In just under two weeks' time, the ladies choir that I conduct - the Choristers - will have their annual concert.  I've been working with this group for most of this year, and it's been really enjoyable. I'm not the world's greatest conductor, and probably don't have a sufficiently good ear to be a really good choral conductor, but we manage, and the ladies are very forgiving...!

I took over at rather short notice from someone who'd originally come in just to fill in for the proper conductor, and who obviously then stayed quite a long time...  That's the sort of thing that can happen; the real holder of the job goes on temporary sick leave, and then doesn't get well, and the relief person winds up basically taking over.  So I've now taken over from the relief conductor - to her relief.

We've performed at several rest homes and groups this year, and will do even more of this next year. Because it took a little while for me as a new conductor to get up to speed, we didn't go out to places much early in the year, but since June we've been out and about a good deal.

The Choristers were originally the YMCA Choir - not being very much up with the history of the group I can't tell you when they changed their name, but I think it's some time ago.  I'll have to check.  Many of those who were in the YMCA Choir have now retired, due to old age, but old age hasn't stopped others.  Our group ranges in age from the late sixties to the late eighties.
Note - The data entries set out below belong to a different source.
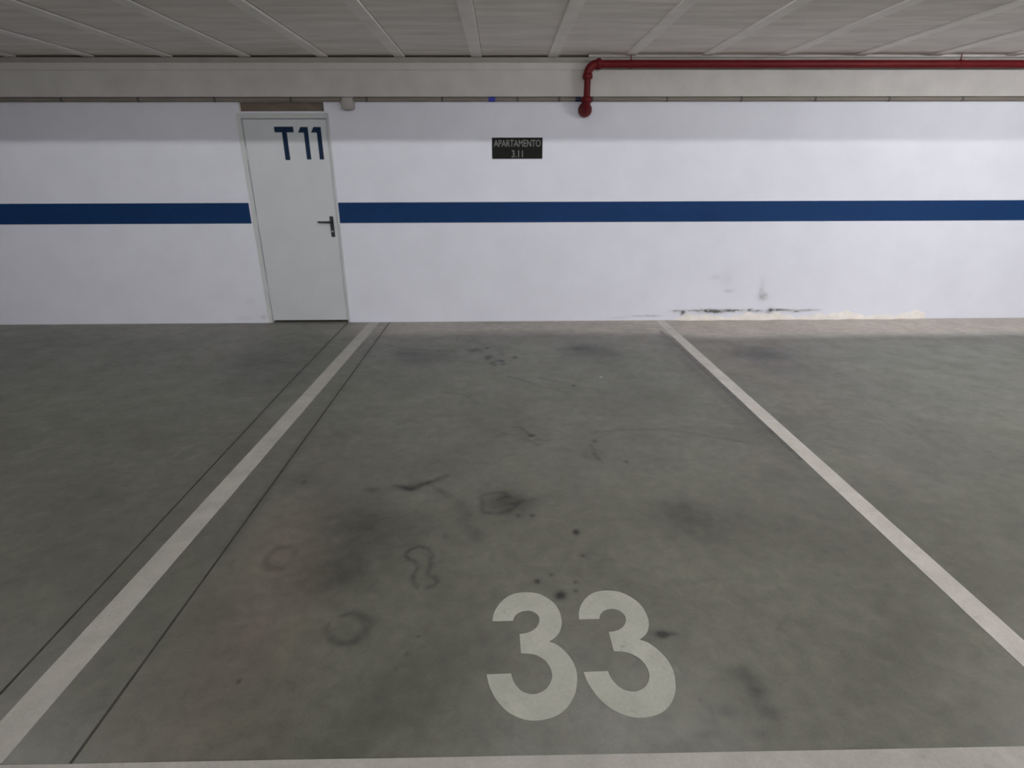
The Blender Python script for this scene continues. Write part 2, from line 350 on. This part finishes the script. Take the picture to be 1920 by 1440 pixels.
def trails(x, y, items):
    out = np.zeros_like(x)
    jx = wav(x, y, 40, 21) * 0.006
    jy = wav(x, y, 40, 22) * 0.006
    for pts, w, s in items:
        P = np.array(pts)
        m = (x > P[:, 0].min() - 4 * w) & (x < P[:, 0].max() + 4 * w) & (y > P[:, 1].min() - 6 * w) & (y < P[:, 1].max() + 6 * w)
        if not m.any(): continue
        X, Y = x[m] + jx[m], y[m] + jy[m]
        best = np.full(X.shape, 1e9)
        for a, b in zip(P, P[1:]):
            d = b - a
            t = np.clip(((X - a[0]) * d[0] + (Y - a[1]) * d[1]) / max(d @ d, 1e-9), 0, 1)
            best = np.minimum(best, np.hypot(X - a[0] - t * d[0], Y - a[1] - t * d[1]))
        out[m] = np.maximum(out[m], s * np.exp(-(best / w) ** 2))
    return out

us = np.concatenate([np.linspace(-9, SX0, 8)[:-1], np.arange(SX0, SX1, 0.009), np.linspace(SX1, 9, 8)])
vs = np.concatenate([np.linspace(-8, 0.95, 8)[:-1], np.arange(0.95, D, 0.008), [D, D + 0.2]])
me, X, Y = grid_mesh('floor', us, vs, lambda u, v: np.stack([u, v, np.zeros_like(u)], 1))
inside = ((X > SX0) & (X < SX1) & (Y > 0.95)).astype(float)
set_attr(me, 'stain', (gaussians(X, Y, BLOBS, (0.03, 9)) + 1.02 * trails(X, Y, TRAILS)) * inside)
set_attr(me, 'speck', gaussians(X, Y, SPOTS, (0.003, 60), 1.1, 1.3) * inside)
set_attr(me, 'warm', gaussians(X, Y, WARM, (0.06, 5)) * inside)
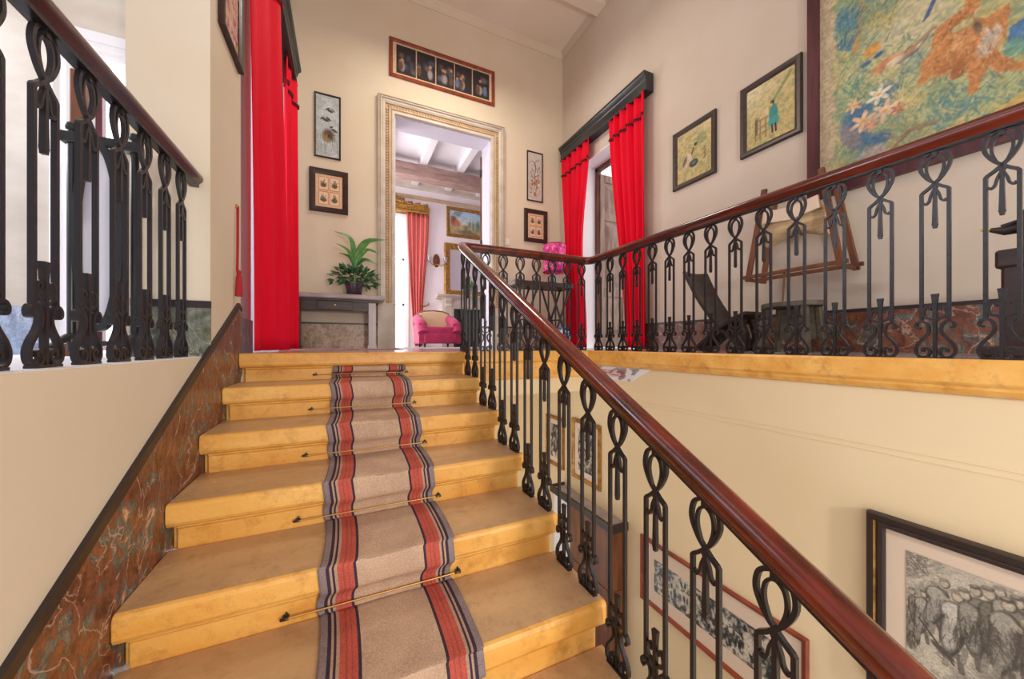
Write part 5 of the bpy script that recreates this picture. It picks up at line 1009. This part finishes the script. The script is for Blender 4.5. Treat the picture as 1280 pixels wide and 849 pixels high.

Nevertheless, we welcome women of all ages.  Because we practise in the daytime, all those in the choir are retired, with perhaps one or two exceptions.

The ladies are delightful, and it's been a pleasure working with them. They're looking forward to the concert on the 17th November, when they'll be including some recently-learnt songs in the programme, as well as old favourites.  The concert will be held at the Mornington Presbyterian Community Hall, in Maryhill Terrace. It starts at 2.00 pm. Cost is $10 a ticket, and of course there'll be door sales if you haven't booked in advance.